I usually reserve posts on this blog for books to be released or that which have been released in the past year. In the case of this post, I am reviewing the newest edition of Kiese Laymon's "Long Division," despite it first being published in 2013. I did not read it back then, but can tell from the book design alone that it has been given a necessary makeover.
In order to avoid spoilers, I will remain vague about why the cover matters here. But, I will say that the design of the print version of this book is grounded in what happens in the story more than the previous cover. This occurs in a way that I have previously never encountered and added to the direction the book took me on. I felt like part of the story in some ways.

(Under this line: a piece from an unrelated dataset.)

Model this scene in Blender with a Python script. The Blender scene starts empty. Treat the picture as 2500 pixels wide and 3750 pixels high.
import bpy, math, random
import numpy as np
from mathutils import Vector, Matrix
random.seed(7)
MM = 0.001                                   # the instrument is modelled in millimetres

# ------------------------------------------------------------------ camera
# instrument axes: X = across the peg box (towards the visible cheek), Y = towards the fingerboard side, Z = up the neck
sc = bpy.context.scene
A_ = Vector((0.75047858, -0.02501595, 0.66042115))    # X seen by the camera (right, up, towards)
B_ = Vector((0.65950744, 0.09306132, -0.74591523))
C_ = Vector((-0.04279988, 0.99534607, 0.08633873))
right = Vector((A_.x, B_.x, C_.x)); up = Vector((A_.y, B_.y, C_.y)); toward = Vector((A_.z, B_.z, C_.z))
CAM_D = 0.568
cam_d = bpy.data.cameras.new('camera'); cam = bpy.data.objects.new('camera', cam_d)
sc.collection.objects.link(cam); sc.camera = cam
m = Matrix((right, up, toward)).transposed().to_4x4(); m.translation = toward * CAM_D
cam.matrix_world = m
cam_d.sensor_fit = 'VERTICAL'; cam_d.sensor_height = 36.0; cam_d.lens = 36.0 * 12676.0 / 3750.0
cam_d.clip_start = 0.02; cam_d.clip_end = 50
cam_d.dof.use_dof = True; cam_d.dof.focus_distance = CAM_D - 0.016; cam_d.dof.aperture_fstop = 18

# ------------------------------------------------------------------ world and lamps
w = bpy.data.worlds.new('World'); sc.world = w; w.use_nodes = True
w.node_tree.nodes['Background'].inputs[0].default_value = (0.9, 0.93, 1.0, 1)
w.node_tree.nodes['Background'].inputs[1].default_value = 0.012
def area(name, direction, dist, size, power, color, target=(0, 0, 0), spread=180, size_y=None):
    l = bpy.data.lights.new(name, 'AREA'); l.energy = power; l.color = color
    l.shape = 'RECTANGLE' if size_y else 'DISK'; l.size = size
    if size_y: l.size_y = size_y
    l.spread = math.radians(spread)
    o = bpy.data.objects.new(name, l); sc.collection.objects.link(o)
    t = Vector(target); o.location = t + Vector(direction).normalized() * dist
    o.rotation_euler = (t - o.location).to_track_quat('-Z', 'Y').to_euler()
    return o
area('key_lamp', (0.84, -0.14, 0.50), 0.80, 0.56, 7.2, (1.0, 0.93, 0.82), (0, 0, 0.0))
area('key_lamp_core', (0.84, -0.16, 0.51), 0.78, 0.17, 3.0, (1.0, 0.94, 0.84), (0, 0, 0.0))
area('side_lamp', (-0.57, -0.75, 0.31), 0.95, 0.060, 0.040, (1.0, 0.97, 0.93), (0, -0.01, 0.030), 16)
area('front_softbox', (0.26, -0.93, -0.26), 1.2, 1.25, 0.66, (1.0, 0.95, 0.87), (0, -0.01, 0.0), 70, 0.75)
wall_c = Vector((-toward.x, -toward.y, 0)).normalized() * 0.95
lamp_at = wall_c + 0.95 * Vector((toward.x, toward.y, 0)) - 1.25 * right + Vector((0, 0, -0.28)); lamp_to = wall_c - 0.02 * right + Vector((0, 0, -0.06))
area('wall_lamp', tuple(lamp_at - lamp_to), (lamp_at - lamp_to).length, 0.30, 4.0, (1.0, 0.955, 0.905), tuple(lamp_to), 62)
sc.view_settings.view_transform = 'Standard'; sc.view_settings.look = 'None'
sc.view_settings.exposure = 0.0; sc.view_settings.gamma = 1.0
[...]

I had previously only read nonfiction by Laymon, and knew he excelled immensely in that realm. But, I am always cautious going into a book that is a genre shift that the author or I am not used to. Some authors can write beautiful nonfiction and terrible fiction and vice versa. However, I was unsurprised to find that Kiese Laymon also excels in the fiction arena.
The book is a bit of a genre bender. At one point it is referred to as a "young adult book for adults" and I see how that fits. You follow teen and young adult characters throughout the story, but it strikes me as a bit different from the usual YA sort of style. (Though I completely admit, since I haven't enjoyed a lot of YA, I am no expert there.) This book also can be classified as scifi or even fantasy, but it doesn't settle directly into those genres either. Judging by the other books of Laymon's I have read, this is also a autobiography-inspired fiction, where characters in the story deal with similar things that Laymon has dealt with in his own life. One could likely attach a number of other genre labels to this as well.
I enjoyed this about this book and how Laymon did not allow the expectations of fiction genre to dictate the arc of this story. I loved how the design of the print book fit into it all. I found myself surprised by where it took me and enjoyed the ride. I have yet to meet a Kiese Laymon book that I did not like. I am looking forward to the next thing he puts out.
This was also posted to my goodreads.